Mais le rock est loin d’être sa seule vie. Comme beaucoup de protagonistes du dernier âge d’or du rock’n’roll, elle voue un culte aux auteurs fantastiques et gothiques ainsi qu’à la littérature dite décadente de la fin du xixe. Dans sa bibliothèque, on croise Huysmans, mais aussi Léon Bloy ou Villiers de L’Isle-Adam et son Ève future. Sa préférence va cependant à Rémy de Gourmont, obscur bibliothécaire qui déploie dans Sixtine, roman de la vie cérébrale, son idéalisme désenchanté.
Chez Romance, la vitalité l’a emporté sur le désenchantement. Elle se consacre aujourd’hui à la traduction, notamment celle des ouvrages du British de sa vie, Nick Kent, dont elle a fait paraître un recueil d’articles, The Dark Stuff : l’envers du décor, et l’autobiographie, Apathy For the Devil, publiée en France avec le sous-titre Les seventies, voyage au cœur des ténèbres.

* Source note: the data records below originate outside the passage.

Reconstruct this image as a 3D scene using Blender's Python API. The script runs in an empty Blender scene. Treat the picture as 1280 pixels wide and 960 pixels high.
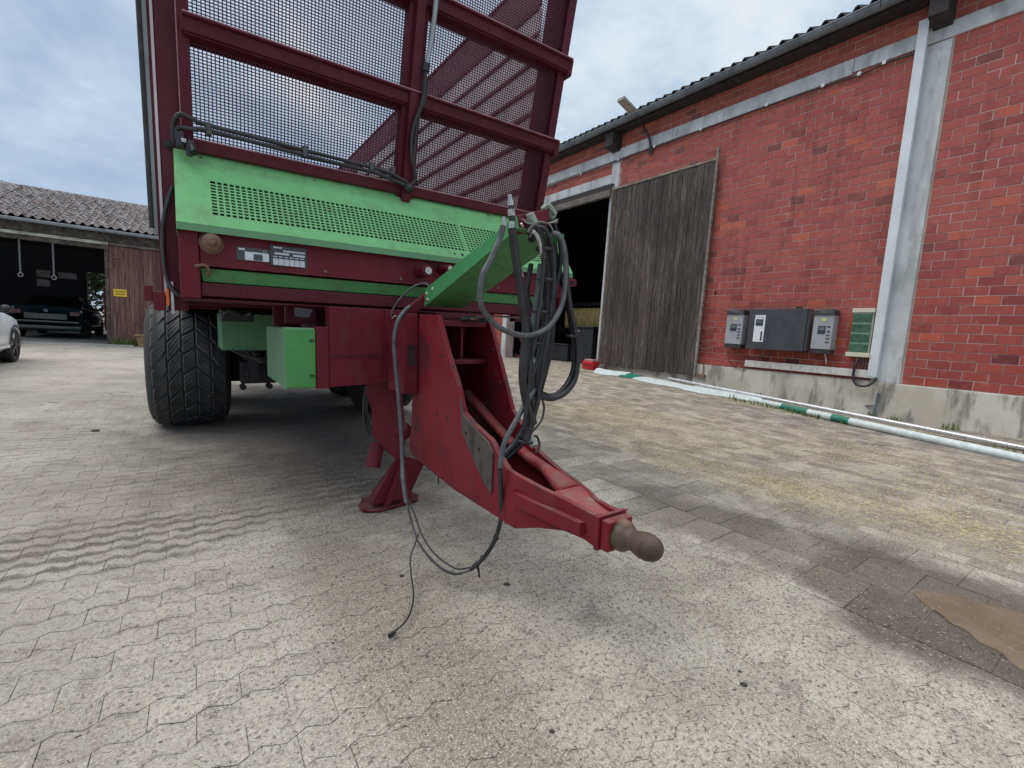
import bpy, math, random
import numpy as np
from mathutils import Matrix, Vector, noise
random.seed(7)
rad=math.radians
scene=bpy.context.scene
COL=scene.collection
# ------------------------------------------------------------------ camera
CAMZ=1.12
PITCH,ROLL=0.1080,0.0646
cam=bpy.data.cameras.new('camera'); co=bpy.data.objects.new('camera',cam); COL.objects.link(co)
cam.sensor_width=36; cam.lens=572.85/1280*36; cam.clip_start=.05; cam.clip_end=2000
f=Vector((0,math.cos(PITCH),-math.sin(PITCH))); r=Vector((1,0,0)); u=r.cross(f)
r2=math.cos(ROLL)*r+math.sin(ROLL)*u; u2=-math.sin(ROLL)*r+math.cos(ROLL)*u
m=Matrix.Identity(4)
for i in range(3): m[i][0]=r2[i]; m[i][1]=u2[i]; m[i][2]=-f[i]
m[2][3]=CAMZ
co.matrix_world=m; scene.camera=co
# ------------------------------------------------------------------ exposure
scene.view_settings.view_transform='Standard'; scene.view_settings.look='None'
scene.view_settings.exposure=0.0; scene.view_settings.gamma=1.0
scene.cycles.use_denoising=True
scene.cycles.max_bounces=6
# ------------------------------------------------------------------ node helper
class NT:
    def __init__(s,nt): s.t=nt; s.n=nt.nodes; s.l=nt.links
    def put(s,inp,v):
        if v is None: return
        if isinstance(v,bpy.types.NodeSocket): s.l.new(v,inp)
        elif isinstance(v,(int,float)):
            try: inp.default_value=v
            except Exception: inp.default_value=(v,v,v)
        else:
            v=tuple(v)
            try: inp.default_value=v
            except Exception: inp.default_value=v+(1,) if len(v)==3 else v[:3]
    def node(s,kind,ins=None,**kw):
        n=s.n.new(kind)
        for k,v in kw.items(): setattr(n,k,v)
        for k,v in (ins or {}).items(): s.put(n.inputs[k],v)
        return n
    def math(s,op,a,b=None,c=None,clamp=False):
        n=s.n.new('ShaderNodeMath'); n.operation=op; n.use_clamp=clamp
        for i,v in enumerate((a,b,c)):
            if v is not None: s.put(n.inputs[i],v)
        return n.outputs[0]
    def noise(s,vec,scale,detail=4,rough=.55,dist=0,out=0):
        return s.node('ShaderNodeTexNoise',{'Vector':vec,'Scale':scale,'Detail':detail,'Roughness':rough,'Distortion':dist}).outputs[out]
    def ramp(s,v,lo,hi,a=0.,b=1.):
        n=s.node('ShaderNodeMapRange',{0:v,1:lo,2:hi,3:a,4:b}); n.clamp=True; n.interpolation_type='SMOOTHSTEP'; return n.outputs[0]
    def mix(s,fac,a,b,mode='MIX'):
        n=s.n.new('ShaderNodeMix'); n.data_type='RGBA'; n.blend_type=mode
        s.put(n.inputs[0],fac); s.put(n.inputs[6],a); s.put(n.inputs[7],b); return n.outputs[2]
    def vmul(s,v,sc):
        return s.node('ShaderNodeMapping',{'Vector':v,'Scale':sc}).outputs[0]
    def bump(s,h,strength=.3,dist=.01,nrm=None):
        n=s.node('ShaderNodeBump',{'Strength':strength,'Distance':dist,'Height':h})
        if nrm is not None: s.put(n.inputs['Normal'],nrm)
        return n.outputs[0]
# ------------------------------------------------------------------ world: bright overcast with soft clouds
SUN_EL,SUN_AZ=rad(56),rad(276)      # azimuth of the sun, measured from +Y clockwise
w=bpy.data.worlds.new('World'); scene.world=w; w.use_nodes=True
W=NT(w.node_tree); W.n.clear()
tc=W.node('ShaderNodeTexCoord').outputs['Generated']
sky=W.node('ShaderNodeTexSky',sky_type='NISHITA',sun_disc=False,sun_elevation=SUN_EL,sun_rotation=SUN_AZ)
sp=W.node('ShaderNodeSeparateXYZ',{0:tc})
zc=W.math('ADD',W.math('MAXIMUM',sp.outputs[2],0.0),.28)
px=W.math('DIVIDE',sp.outputs[0],zc); py=W.math('DIVIDE',sp.outputs[1],zc)
cv=W.node('ShaderNodeCombineXYZ',{0:px,1:py,2:0.3}).outputs[0]
n1=W.noise(cv,1.15,7,.56,.35); n2=W.noise(cv,3.2,6,.6,.2)
cl=W.math('ADD',W.math('MULTIPLY',n1,.75),W.math('MULTIPLY',n2,.25))
ccol=W.mix(W.ramp(cl,.38,.62),(.37,.50,.70),(.66,.80,.94))
ccol=W.mix(W.ramp(cl,.52,.66),ccol,(.90,.95,.98))
lowf=W.ramp(sp.outputs[2],.0,.35)
ccol=W.mix(lowf,W.mix(.5,ccol,(.56,.70,.88)),ccol)
up=W.ramp(sp.outputs[2],.56,.92,1.0,2.3)
ccol=W.mix(W.ramp(sp.outputs[2],.55,.85,0,.75),ccol,(.90,.91,.90))
sat=W.node('ShaderNodeVectorMath',{0:ccol,1:up},operation='SCALE')
W.put(sat.inputs[3],up)
bg1=W.node('ShaderNodeBackground',{0:sat.outputs[0],1:1.0})
bg2=W.node('ShaderNodeBackground',{0:sky.outputs[0],1:.05})
ms=W.node('ShaderNodeMixShader',{0:.10,1:bg1.outputs[0],2:bg2.outputs[0]})
W.l.new(ms.outputs[0],W.node('ShaderNodeOutputWorld').inputs[0])
# ------------------------------------------------------------------ sun behind the clouds
sl=bpy.data.lights.new('sun','SUN'); sl.energy=1.5; sl.angle=rad(42); sl.color=(1,.93,.85)
so=bpy.data.objects.new('sun',sl); COL.objects.link(so)
d=Vector((math.sin(SUN_AZ)*math.cos(SUN_EL),math.cos(SUN_AZ)*math.cos(SUN_EL),math.sin(SUN_EL)))
so.rotation_euler=d.to_track_quat('Z','Y').to_euler(); so.location=d*40
# ------------------------------------------------------------------ frames
PHI=0.6121; WD=8.5036
cp,spn=math.cos(PHI),math.sin(PHI)
def mat4(X,Y,Z,o):
    m=Matrix.Identity(4)
    for i in range(3): m[i][0]=X[i]; m[i][1]=Y[i]; m[i][2]=Z[i]; m[i][3]=o[i]
    return m
ps=rad(35.3)
TT=Vector((math.cos(ps),math.sin(ps),.03)).normalized()
BB=Vector((-math.sin(ps),math.cos(ps),-.012)); BB-=TT*BB.dot(TT); BB.normalize(); UU=TT.cross(BB)
F_TR=mat4(TT,BB,UU,(0,0,CAMZ))                          # trailer: x right, y back along the trailer, z up; origin at eye height
F_WL=mat4((spn,-cp,0),(cp,spn,0),(0,0,1),(WD*cp,WD*spn,CAMZ))   # brick wall: x towards the viewer's side (= -u), y into the building
F_ID=Matrix.Translation((0,0,CAMZ))
bs=rad(35); F_BN=mat4((math.cos(bs),math.sin(bs),0),(-math.sin(bs),math.cos(bs),0),(0,0,1),(-12.502,14.169,CAMZ-1.1))
def smooth(x,a,b):
    t=min(1,max(0,(x-a)/(b-a))); return t*t*(3-2*t)
def gz(x,y):
    z=-1.1206+.0314*max(min(x,9.),-4.)+.0075*min(y,20.)
    T=.816*x+.578*y; B=-.578*x+.816*y
    z+=.24*smooth(T,2.5,8.5)*smooth(B,2,8)
    if x<-4: z+=.0125*(min(-x,12.5)-4)-.0*y
    if x<-4: z-=.0075*smooth(-x,4,12)*min(y,20)*.8
    return z+CAMZ
def gn(x,y):
    e=.05
    return Vector((-(gz(x+e,y)-gz(x-e,y))/(2*e),-(gz(x,y+e)-gz(x,y-e))/(2*e),1)).normalized()
def ab(a,b): return (a*cp-b*spn, a*spn+b*cp)             # yard coordinates: a across to the wall, b along it
# ------------------------------------------------------------------ mesh builder
class MB:
    def __init__(s): s.v=[]; s.f=[]; s.sm=[]; s.tint=[]
    def add(s,vs,fs,smooth=False,tint=.5):
        o=len(s.v); s.v+= [tuple(v) for v in vs]
        for f_ in fs: s.f.append([i+o for i in f_]); s.sm.append(smooth); s.tint.append(tint)
        return s
    def box(s,x0,x1,y0,y1,z0,z1,tint=.5):
        return s.add([(x0,y0,z0),(x1,y0,z0),(x1,y1,z0),(x0,y1,z0),(x0,y0,z1),(x1,y0,z1),(x1,y1,z1),(x0,y1,z1)],
          [(0,3,2,1),(4,5,6,7),(0,1,5,4),(1,2,6,5),(2,3,7,6),(3,0,4,7)],tint=tint)
    def hexa(s,p,tint=.5):      # 4 bottom, 4 top
        return s.add(p,[(0,3,2,1),(4,5,6,7),(0,1,5,4),(1,2,6,5),(2,3,7,6),(3,0,4,7)],tint=tint)
    def beam(s,p0,p1,w,h,up=(0,0,1),tint=.5):
        p0=Vector(p0);p1=Vector(p1);d_=(p1-p0).normalized();sx=d_.cross(Vector(up)).normalized()*w/2;sz=sx.cross(d_).normalized()*h/2
        return s.hexa([p0-sx-sz,p0+sx-sz,p1+sx-sz,p1-sx-sz,p0-sx+sz,p0+sx+sz,p1+sx+sz,p1-sx+sz],tint)
    def prism(s,poly,ext,tint=.5):   # poly: list of 3D points, ext: vector
        n=len(poly);e=Vector(ext)
        vs=[Vector(p) for p in poly]+[Vector(p)+e for p in poly]
        return s.add(vs,[tuple(range(n)),tuple(range(2*n-1,n-1,-1))]+[(i,i+n,(i+1)%n+n,(i+1)%n) for i in range(n)],tint=tint)
    def cyl(s,p0,p1,r0,r1=None,n=16,smooth=True,caps=True):
        r1=r0 if r1 is None else r1
        p0=Vector(p0);p1=Vector(p1);d_=(p1-p0).normalized()
        a=d_.orthogonal().normalized();b=d_.cross(a)
        vs=[]
        for p,r_ in((p0,r0),(p1,r1)):
            for i in range(n):
                t=2*math.pi*i/n; vs.append(p+a*math.cos(t)*r_+b*math.sin(t)*r_)
        s.add(vs,[(i,(i+1)%n,(i+1)%n+n,i+n) for i in range(n)],smooth)
        if caps: s.add(vs,[tuple(range(n-1,-1,-1)),tuple(range(n,2*n))])
        return s
    def lathe(s,o,axis,prof,n=32,smooth=True):   # prof: (along, radius)
        o=Vector(o);ax=Vector(axis).normalized();a=ax.orthogonal().normalized();b=ax.cross(a)
        vs=[]
        for t,r_ in prof:
            for i in range(n):
                q=2*math.pi*i/n; vs.append(o+ax*t+(a*math.cos(q)+b*math.sin(q))*max(r_,1e-4))
        fs=[]
        for k in range(len(prof)-1):
            for i in range(n): fs.append((k*n+i,k*n+(i+1)%n,(k+1)*n+(i+1)%n,(k+1)*n+i))
        return s.add(vs,fs,smooth)
    def tube(s,pts,r,n=8,sub=6,closed=False):
        P=[Vector(p) for p in pts]
        rr=r if isinstance(r,(list,tuple)) else [r]*len(P)
        Q=[];R=[]
        for i in range(len(P)-1):
            a=P[max(i-1,0)];b=P[i];c=P[i+1];d_=P[min(i+2,len(P)-1)]
            for k in range(sub):
                t=k/sub
                Q.append(.5*((2*b)+(c-a)*t+(2*a-5*b+4*c-d_)*t*t+(3*b-a-3*c+d_)*t**3)); R.append(rr[i]*(1-t)+rr[i+1]*t)
        Q.append(P[-1]);R.append(rr[-1])
        nrm=None;vs=[]
        for i,q in enumerate(Q):
            t=(Q[min(i+1,len(Q)-1)]-Q[max(i-1,0)])
            if t.length<1e-9: t=Vector((0,0,1))
            t.normalize()
            nrm=t.orthogonal().normalized() if nrm is None else (nrm-t*nrm.dot(t)).normalized()
            b=t.cross(nrm)
            for k in range(n):
                g=2*math.pi*k/n; vs.append(q+(nrm*math.cos(g)+b*math.sin(g))*R[i])
        fs=[]
        for i in range(len(Q)-1):
            for k in range(n): fs.append((i*n+k,i*n+(k+1)%n,(i+1)*n+(k+1)%n,(i+1)*n+k))
        s.add(vs,fs,True)
        L=len(Q)-1
        return s.add(vs,[tuple(range(n-1,-1,-1)),tuple(L*n+k for k in range(n))])
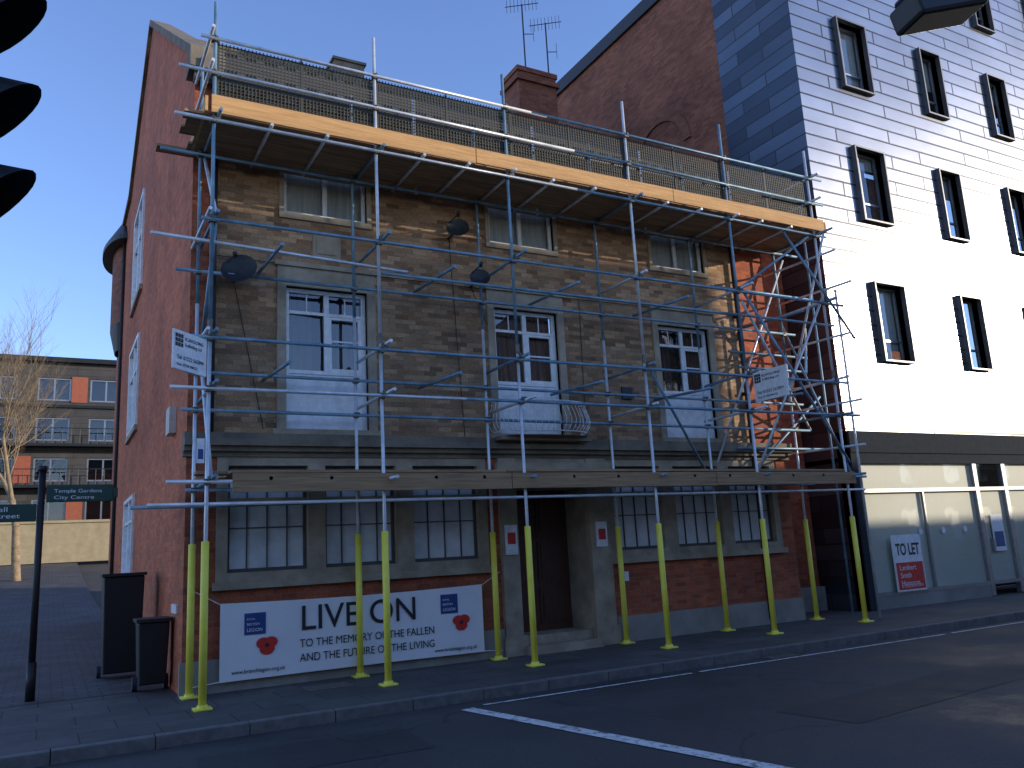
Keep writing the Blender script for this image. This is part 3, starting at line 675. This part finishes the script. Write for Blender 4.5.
for i,(a,b_,c,d) in enumerate(hs):
    m.quad((a,Y+.2,c),(b_,Y+.2,c),(b_,Y+.2,d),(a,Y+.2,d));dk2.box(a,b_,Y+.8,Y+.9,c,d)
    w2.box(a,a+.1,Y+.1,Y+.19,c,d);w2.box(b_-.1,b_,Y+.1,Y+.19,c,d);w2.box(a+.1,b_-.1,Y+.1,Y+.19,c,c+.1);w2.box(a+.1,b_-.1,Y+.1,Y+.19,d-.1,d);w2.box(a+.9,a+1.0,Y+.11,Y+.19,c+.1,d-.1)
    if i%3==1 or i%10==8:o2.box(b_+.02,b_+.95,Y-.06,Y-.002,c-.1,d+.1)
m.obj("glazing",M['glass'],BG);dk2.obj("interiors",M['dark'],BG);o2.obj("terracotta_panels",M['orange'],BG);w2.obj("window_frames",M['alu'],BG)
m=MB()
for fl in(1,2):
    for k in range(66):
        x=-24+k*.5;m.tube((x,Y-.85,4.62+fl*2.6),(x,Y-.85,5.6+fl*2.6),.02,5)
    m.tube((-24,Y-.85,5.6+fl*2.6),(9,Y-.85,5.6+fl*2.6),.03,6)
m.obj("balcony_rails",M['darkmetal'],BG)
gw=MB();gw.box(-20,12,56.5,57,2.4,4.7);gw.box(-20.1,12.1,56.4,57.1,4.7,4.85);gw.obj("garden_wall",M['sandwall'])
TR=MB()
def grow(p,d,L,r,lev):
    seg=3;q=p
    for s_ in range(seg):
        d=(d+Vector((random.uniform(-.14,.14),random.uniform(-.14,.14),random.uniform(-.05,.12)))).normalized()
        q2=q+d*L/seg;ra=r*(1-.3*s_/seg);rb=r*(1-.3*(s_+1)/seg)
        TR.tube(q,q2,ra,7 if lev<2 else 4,rb,False);q=q2
        if lev<6 and lev>0:
            dd=(d+Vector((random.uniform(-1,1),random.uniform(-1,1),random.uniform(-.1,.6)))*.75).normalized()
            grow(q,dd,L*random.uniform(.5,.75),rb*.55,lev+1 if lev<4 else 6)
    if lev<6:
        for k in range(2):
            dd=(d+Vector((random.uniform(-1,1),random.uniform(-1,1),random.uniform(0,.7)))*.6).normalized()
            grow(q,dd,L*random.uniform(.62,.85),rb*.72,lev+1)
def tree(x,y,s_,seed):
    global TR
    random.seed(seed);TR=MB();grow(Vector((x,y,h(y)-.1)),Vector((0,0,1)),3.2*s_,.17*s_,0)
    TR.obj("bare_tree",M['bark'],None,True)
tree(-1.2,47,1.25,3)
# ================================================================== TRAFFIC LIGHT (near, left)
TF=empty("traffic_light")
m=MB();m.tube((-.62,3.25,-.0),(-.62,3.25,3.85),.055,16);m.obj("pole",M['black'],TF,True)
m=MB();Mx=Matrix.Translation((-.36,3.05,.055))@Matrix.Rotation(math.radians(-8),4,'Z')
m.box(-.16,.0,-.15,.15,2.55,3.62,Mx)
m.box(-.30,-.16,-.03,.03,2.75,2.79,Mx);m.box(-.30,-.16,-.03,.03,3.4,3.44,Mx)
bevel(m.obj("housing",M['black'],TF),.02)
vis=MB()
for zc in(2.78,3.09,3.43):
    n=16;Lv=.27
    for k in range(n):
        a0=math.radians(-30+240*k/n);a1=math.radians(-30+240*(k+1)/n)
        f=lambda a:Lv*(.30+.70*(math.sin(a)+.5)/1.5)
        for rr in(.118,.125):
            A=Mx@Vector((0,rr*math.cos(a0),zc+rr*math.sin(a0)));B=Mx@Vector((0,rr*math.cos(a1),zc+rr*math.sin(a1)))
            C=Mx@Vector((f(a1),rr*1.0*math.cos(a1),zc-.03+rr*math.sin(a1)));D_=Mx@Vector((f(a0),rr*math.cos(a0),zc-.03+rr*math.sin(a0)))
            vis.quad(A,B,C,D_)
    vis.tube(Mx@Vector((0,0,zc)),Mx@Vector((.02,0,zc)),.10,20)
vis.obj("visors_and_lenses",M['black'],TF)
# ================================================================== STREET LAMP (near, right, above)
LP=empty("street_lamp");m=MB()
m.tube((7.2,1.0,0),(7.2,1.0,5.3),.07,16,.05);m.tube((7.2,1.0,0),(7.2,1.0,1.0),.10,16);m.path([(7.2,1.0,5.2),(6.6,1.2,5.0),(5.2,1.65,4.62),(3.95,2.0,4.25)],.035,12)
m.obj("column_and_arm",M['black'],LP,True)
m=MB();T=Matrix.Translation((3.66,2.10,4.06))@Matrix.Rotation(math.radians(-18),4,'Z')@Matrix.Rotation(math.radians(-14),4,'Y')
m.box(-.18,.22,-.10,.10,-.05,.08,T);m.box(-.15,.16,-.08,.08,.081,.12,T);bevel(m.obj("lantern",M['black'],LP),.02)
# ================================================================== OPPOSITE SIDE OF STREET (out of view, added to shade the facade)
def terrace(nm,x0,x1,yf,H,mat,ridge=0):
    E=empty(nm);hs=[];x=x0+1.2
    while x+1.4<x1:
        z=.9
        while z+2.2<H:
            hs.append((x,x+1.1,z,z+1.7));z+=3.1
        x+=2.6
    m=MB();wall_holes(m,x0,x1,-.1,H,yf,hs,-.2);m.quad((x0,yf,-.1),(x0,yf-10,-.1),(x0,yf-10,H),(x0,yf,H));m.quad((x1,yf,-.1),(x1,yf-10,-.1),(x1,yf-10,H),(x1,yf,H));m.quad((x0,yf-10,-.1),(x1,yf-10,-.1),(x1,yf-10,H),(x0,yf-10,H));m.obj("walls",mat,E)
    m=MB();m.quad((x0,yf,H),(x1,yf,H),(x1,yf-5,H+ridge),(x0,yf-5,H+ridge));m.quad((x0,yf-5,H+ridge),(x1,yf-5,H+ridge),(x1,yf-10,H),(x0,yf-10,H))
    m.poly([(x0,yf,H),(x0,yf-5,H+ridge),(x0,yf-10,H)]);m.poly([(x1,yf,H),(x1,yf-5,H+ridge),(x1,yf-10,H)]);m.obj("roof",M['tile'],E)
    m=MB();w=MB();d=MB()
    for a,b_,c,dd in hs:
        m.quad((a,yf-.12,c),(b_,yf-.12,c),(b_,yf-.12,dd),(a,yf-.12,dd));d.box(a,b_,yf-.6,yf-.5,c,dd)
        w.box(a,a+.07,yf-.11,yf-.05,c,dd);w.box(b_-.07,b_,yf-.11,yf-.05,c,dd);w.box(a+.07,b_-.07,yf-.11,yf-.05,c,c+.07);w.box(a+.07,b_-.07,yf-.11,yf-.05,dd-.07,dd);w.box(a+.07,b_-.07,yf-.10,yf-.05,(c+dd)/2,(c+dd)/2+.06)
    m.obj("glass",M['glass'],E);w.obj("frames",M['white'],E);d.obj("interiors",M['dark'],E)
terrace("offscreen_low_row",-14,19.8,-4.2,5.6,M['buff'],.6)  # unseen row, kept low so more sky light reaches the facade
terrace("offscreen_shade_building",20,37.4,-4.2,13.35,M['buff'],.2)  # unseen, height and end set to place the shadow edge on the facade
terrace("offscreen_low_shade_building",37.6,41.0,-4.2,9.5,M['buff'],.2)  # unseen, roof set so sun passes over to the right end
terrace("offscreen_low_shade_building",41.2,80,-4.2,8.3,M['buff'],.3)  # unseen, lowered so sun reaches the shopfront
# ================================================================== LIGHT, SKY, CAMERA
psi=math.radians(58);el=math.radians(12)
Sd=Vector((math.cos(el)*math.sin(psi),-math.cos(el)*math.cos(psi),math.sin(el)))
SUN=4.4;SKY=.33;OZ=3.5;DUST=.0
L=bpy.data.lights.new("sun","SUN");L.energy=SUN;L.angle=math.radians(.5);L.color=(1,.86,.68)
lo=bpy.data.objects.new("sun",L);COL.objects.link(lo);lo.rotation_euler=Sd.to_track_quat('Z','Y').to_euler();lo.location=(40,-40,30)
w=bpy.data.worlds.new("World");scene.world=w;w.use_nodes=True;nt=w.node_tree
sk=nt.nodes.new("ShaderNodeTexSky");sk.sky_type='NISHITA';sk.sun_disc=False;sk.sun_elevation=el;sk.sun_rotation=math.pi-psi;sk.air_density=1.0;sk.dust_density=DUST;sk.ozone_density=OZ
tint=nt.nodes.new("ShaderNodeRGB");tint.outputs[0].default_value=(1.06,.92,1.06,1)
bgn=nt.nodes["Background"];nt.links.new(mul(nt,sk.outputs[0],tint.outputs[0]),bgn.inputs[0]);bgn.inputs[1].default_value=SKY
cam=bpy.data.cameras.new("camera");co=bpy.data.objects.new("camera",cam);COL.objects.link(co)
yw,pt,rl=.5126,.1988,.0551
F=Vector((math.sin(yw)*math.cos(pt),math.cos(yw)*math.cos(pt),math.sin(pt)));r0=Vector((math.cos(yw),-math.sin(yw),0));u0=Vector((-math.sin(yw)*math.sin(pt),-math.cos(yw)*math.sin(pt),math.cos(pt)))
Rv=math.cos(rl)*r0-math.sin(rl)*u0;Uv=math.sin(rl)*r0+math.cos(rl)*u0
mt=Matrix((( Rv.x,Uv.x,-F.x,0),(Rv.y,Uv.y,-F.y,0),(Rv.z,Uv.z,-F.z,1.6),(0,0,0,1)))
co.matrix_world=mt
cam.sensor_width=36;cam.lens=830.57/1024*36;cam.clip_end=3000;cam.clip_start=.05
scene.camera=co
scene.view_settings.view_transform='Standard';scene.view_settings.look='None';scene.view_settings.exposure=0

Cette « branleuse » comme elle se qualifie, a découvert un peu ébahie via les réseaux sociaux qu’elle était devenue une « passeuse » pour les nouvelles générations. Après s’être plongée pendant des années dans les ténèbres mansoniennes, elle envisage d’écrire son autobiographie.
Charles Manson par lui-même, propos recueillis par Nuel Emmons (trad. Laurence Romance), Séguier, 2019.